First couple’s N.Y. date: A campaign promise kept

? President Barack Obama made good on a campaign promise to his most important supporter Saturday night — his wife, Michelle.

The president and first lady jetted to a date in New York late Saturday afternoon, aides and media in tow.

“I am taking my wife to New York City because I promised her during the campaign that I would take her to a Broadway show after it was all finished,” the president said in a statement an aide read to the press.

After dining a little more than two hours at Blue Hill, a West Village restaurant touted by New York magazine as a “seminal Greenmarket haven” that features food grown by chef and owner Dan Barber on his upstate farm, the president and first lady headed to the Belasco Theater to make it in time for “Joe Turner’s Come and Gone.”

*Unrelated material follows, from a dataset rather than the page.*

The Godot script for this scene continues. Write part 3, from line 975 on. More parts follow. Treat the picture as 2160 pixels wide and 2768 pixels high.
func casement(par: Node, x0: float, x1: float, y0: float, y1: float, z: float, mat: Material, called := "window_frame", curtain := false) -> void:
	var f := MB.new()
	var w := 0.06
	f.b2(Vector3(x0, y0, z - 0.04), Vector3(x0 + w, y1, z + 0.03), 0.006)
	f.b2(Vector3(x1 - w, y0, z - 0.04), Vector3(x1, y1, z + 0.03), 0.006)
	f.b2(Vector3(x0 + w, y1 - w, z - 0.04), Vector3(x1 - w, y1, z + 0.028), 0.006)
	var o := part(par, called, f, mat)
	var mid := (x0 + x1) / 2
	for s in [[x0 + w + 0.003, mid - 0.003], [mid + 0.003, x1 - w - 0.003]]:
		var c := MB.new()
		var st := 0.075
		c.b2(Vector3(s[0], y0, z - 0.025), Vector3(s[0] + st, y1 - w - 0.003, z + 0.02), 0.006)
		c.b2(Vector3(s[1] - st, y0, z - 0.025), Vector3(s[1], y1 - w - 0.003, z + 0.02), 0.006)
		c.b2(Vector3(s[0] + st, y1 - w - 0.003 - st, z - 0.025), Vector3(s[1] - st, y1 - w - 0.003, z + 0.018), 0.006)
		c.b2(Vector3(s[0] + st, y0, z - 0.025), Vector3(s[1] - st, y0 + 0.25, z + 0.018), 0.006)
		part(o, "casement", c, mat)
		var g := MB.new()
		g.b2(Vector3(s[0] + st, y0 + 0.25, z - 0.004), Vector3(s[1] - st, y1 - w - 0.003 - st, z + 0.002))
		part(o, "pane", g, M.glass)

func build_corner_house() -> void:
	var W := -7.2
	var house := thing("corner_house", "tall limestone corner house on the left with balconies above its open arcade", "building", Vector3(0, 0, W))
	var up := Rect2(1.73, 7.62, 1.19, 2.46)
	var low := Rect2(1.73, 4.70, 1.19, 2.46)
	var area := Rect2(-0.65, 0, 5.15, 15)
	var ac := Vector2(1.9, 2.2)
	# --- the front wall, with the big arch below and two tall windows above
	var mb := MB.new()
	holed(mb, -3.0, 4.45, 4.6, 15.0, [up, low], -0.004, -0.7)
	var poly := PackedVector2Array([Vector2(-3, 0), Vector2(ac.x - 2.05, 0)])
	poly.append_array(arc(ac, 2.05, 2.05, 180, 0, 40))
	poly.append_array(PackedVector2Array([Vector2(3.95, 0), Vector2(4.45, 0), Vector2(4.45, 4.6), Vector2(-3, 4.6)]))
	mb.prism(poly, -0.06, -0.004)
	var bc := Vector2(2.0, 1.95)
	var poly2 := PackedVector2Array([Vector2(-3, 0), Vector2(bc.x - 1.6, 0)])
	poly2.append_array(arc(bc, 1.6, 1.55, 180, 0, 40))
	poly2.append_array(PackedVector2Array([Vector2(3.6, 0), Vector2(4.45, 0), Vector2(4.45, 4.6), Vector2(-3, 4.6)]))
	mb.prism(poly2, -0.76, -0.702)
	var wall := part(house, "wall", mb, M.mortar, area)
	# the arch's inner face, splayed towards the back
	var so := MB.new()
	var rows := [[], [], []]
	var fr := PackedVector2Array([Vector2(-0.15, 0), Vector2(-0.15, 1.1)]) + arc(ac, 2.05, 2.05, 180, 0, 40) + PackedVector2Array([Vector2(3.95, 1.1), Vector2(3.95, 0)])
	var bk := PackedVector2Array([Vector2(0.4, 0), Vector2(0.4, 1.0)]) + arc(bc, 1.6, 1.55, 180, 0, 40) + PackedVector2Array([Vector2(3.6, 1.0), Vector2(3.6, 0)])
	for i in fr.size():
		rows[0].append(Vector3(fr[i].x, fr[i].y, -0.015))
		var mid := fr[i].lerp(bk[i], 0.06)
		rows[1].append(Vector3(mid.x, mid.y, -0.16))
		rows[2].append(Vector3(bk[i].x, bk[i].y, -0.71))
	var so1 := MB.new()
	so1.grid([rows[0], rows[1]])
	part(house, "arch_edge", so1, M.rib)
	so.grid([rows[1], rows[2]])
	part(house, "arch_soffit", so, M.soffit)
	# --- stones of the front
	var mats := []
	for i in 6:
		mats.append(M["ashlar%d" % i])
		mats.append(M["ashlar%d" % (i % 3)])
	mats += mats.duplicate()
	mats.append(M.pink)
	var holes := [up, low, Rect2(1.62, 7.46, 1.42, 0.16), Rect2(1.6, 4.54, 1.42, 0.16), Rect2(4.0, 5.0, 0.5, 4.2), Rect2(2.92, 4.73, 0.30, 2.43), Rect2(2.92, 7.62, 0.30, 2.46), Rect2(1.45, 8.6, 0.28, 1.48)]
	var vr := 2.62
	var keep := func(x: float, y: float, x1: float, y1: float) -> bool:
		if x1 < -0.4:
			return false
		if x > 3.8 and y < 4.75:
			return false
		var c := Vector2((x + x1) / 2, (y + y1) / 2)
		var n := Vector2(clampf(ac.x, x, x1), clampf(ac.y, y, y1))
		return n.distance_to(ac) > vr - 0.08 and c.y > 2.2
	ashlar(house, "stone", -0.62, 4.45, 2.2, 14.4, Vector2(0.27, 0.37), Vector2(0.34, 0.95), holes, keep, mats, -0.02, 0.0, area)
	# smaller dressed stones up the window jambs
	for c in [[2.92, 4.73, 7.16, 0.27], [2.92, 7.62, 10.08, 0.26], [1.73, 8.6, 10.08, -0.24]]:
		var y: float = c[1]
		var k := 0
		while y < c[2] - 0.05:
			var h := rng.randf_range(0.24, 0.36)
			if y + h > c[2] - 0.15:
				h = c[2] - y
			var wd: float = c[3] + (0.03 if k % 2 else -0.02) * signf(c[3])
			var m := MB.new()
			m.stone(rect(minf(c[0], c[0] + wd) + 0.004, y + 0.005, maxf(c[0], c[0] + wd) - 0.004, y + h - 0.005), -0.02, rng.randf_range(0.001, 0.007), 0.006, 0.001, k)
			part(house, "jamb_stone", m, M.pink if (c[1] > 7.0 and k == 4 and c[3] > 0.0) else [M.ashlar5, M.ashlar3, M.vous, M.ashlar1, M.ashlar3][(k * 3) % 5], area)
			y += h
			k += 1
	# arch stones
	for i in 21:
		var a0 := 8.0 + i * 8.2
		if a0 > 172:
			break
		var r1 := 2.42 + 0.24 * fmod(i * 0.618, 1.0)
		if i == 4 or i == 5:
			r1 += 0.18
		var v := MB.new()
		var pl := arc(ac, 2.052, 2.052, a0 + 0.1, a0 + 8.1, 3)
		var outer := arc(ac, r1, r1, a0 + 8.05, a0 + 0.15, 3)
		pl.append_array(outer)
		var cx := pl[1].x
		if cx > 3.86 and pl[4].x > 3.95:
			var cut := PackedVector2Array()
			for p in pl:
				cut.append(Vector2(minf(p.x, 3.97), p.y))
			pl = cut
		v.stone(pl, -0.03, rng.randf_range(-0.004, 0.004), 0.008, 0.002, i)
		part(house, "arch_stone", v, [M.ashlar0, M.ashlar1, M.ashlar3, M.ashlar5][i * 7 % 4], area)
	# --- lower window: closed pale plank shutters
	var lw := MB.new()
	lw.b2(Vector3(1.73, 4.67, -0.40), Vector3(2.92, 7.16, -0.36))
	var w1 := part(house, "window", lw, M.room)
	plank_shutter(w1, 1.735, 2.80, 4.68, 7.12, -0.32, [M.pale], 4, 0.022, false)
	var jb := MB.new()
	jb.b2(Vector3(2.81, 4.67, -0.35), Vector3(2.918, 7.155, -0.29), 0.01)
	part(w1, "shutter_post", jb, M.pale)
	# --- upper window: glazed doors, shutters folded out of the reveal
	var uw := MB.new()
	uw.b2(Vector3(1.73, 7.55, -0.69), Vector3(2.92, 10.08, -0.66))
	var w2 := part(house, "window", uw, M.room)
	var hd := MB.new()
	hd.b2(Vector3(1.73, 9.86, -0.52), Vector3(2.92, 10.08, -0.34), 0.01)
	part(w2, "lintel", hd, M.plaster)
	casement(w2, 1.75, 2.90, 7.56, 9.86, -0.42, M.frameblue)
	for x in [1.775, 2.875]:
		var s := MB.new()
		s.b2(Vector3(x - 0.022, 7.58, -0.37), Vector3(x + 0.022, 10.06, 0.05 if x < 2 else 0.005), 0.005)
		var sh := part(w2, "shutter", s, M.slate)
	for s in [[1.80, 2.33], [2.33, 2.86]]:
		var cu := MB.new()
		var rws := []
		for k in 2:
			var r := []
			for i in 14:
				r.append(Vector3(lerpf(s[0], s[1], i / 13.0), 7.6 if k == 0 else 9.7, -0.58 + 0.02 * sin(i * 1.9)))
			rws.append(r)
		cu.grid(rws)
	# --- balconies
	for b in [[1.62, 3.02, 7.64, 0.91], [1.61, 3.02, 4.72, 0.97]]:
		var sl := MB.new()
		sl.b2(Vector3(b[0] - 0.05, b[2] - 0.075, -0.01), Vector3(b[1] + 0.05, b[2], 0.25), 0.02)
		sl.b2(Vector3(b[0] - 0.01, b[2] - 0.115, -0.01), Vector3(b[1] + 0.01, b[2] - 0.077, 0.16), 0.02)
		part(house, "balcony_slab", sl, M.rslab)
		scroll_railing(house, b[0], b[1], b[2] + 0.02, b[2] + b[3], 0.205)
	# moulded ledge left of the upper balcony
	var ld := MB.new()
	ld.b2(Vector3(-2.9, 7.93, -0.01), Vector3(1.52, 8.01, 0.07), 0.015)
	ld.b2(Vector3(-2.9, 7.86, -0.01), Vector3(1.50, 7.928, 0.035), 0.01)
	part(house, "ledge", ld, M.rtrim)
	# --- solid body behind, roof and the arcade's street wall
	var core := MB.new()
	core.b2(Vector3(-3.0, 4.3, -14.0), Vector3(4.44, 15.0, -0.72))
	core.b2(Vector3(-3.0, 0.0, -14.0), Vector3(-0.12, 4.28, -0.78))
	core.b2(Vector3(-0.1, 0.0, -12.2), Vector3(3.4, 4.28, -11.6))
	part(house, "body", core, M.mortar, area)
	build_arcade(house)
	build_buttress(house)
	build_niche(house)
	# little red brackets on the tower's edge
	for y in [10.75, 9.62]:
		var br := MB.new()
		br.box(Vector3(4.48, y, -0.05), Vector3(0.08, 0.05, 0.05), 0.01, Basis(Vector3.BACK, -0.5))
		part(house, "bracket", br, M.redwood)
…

The play by August Wilson is about black America in the early 1900s, with residents of a boardinghouse recalling their migration from the sharecropping farms of the South to the industrialized North.

As the motorcade left the West Village and drove up Sixth Avenue to the theater, crowds of people, at times about eight deep, gathered on the sidewalks of the blockaded streets to wave as the Obamas passed. Some cheered. Cab drivers opened their doors and stood on the frames of their taxis to glimpse the president and first lady.

The Obamas left the theater after the play and were greeted by more cheers from enthusiastic bystanders along New York streets as they headed back for the flight to Washington.

The White House declined to say how much the trip was costing taxpayers, and even before the smaller jet left Washington, the there-and-back trip drew criticism from the Republican National Committee. The RNC issued a news release that chastised Obama for saying he understands American’s troubles, but then hopping up to New York for “a night on the town.”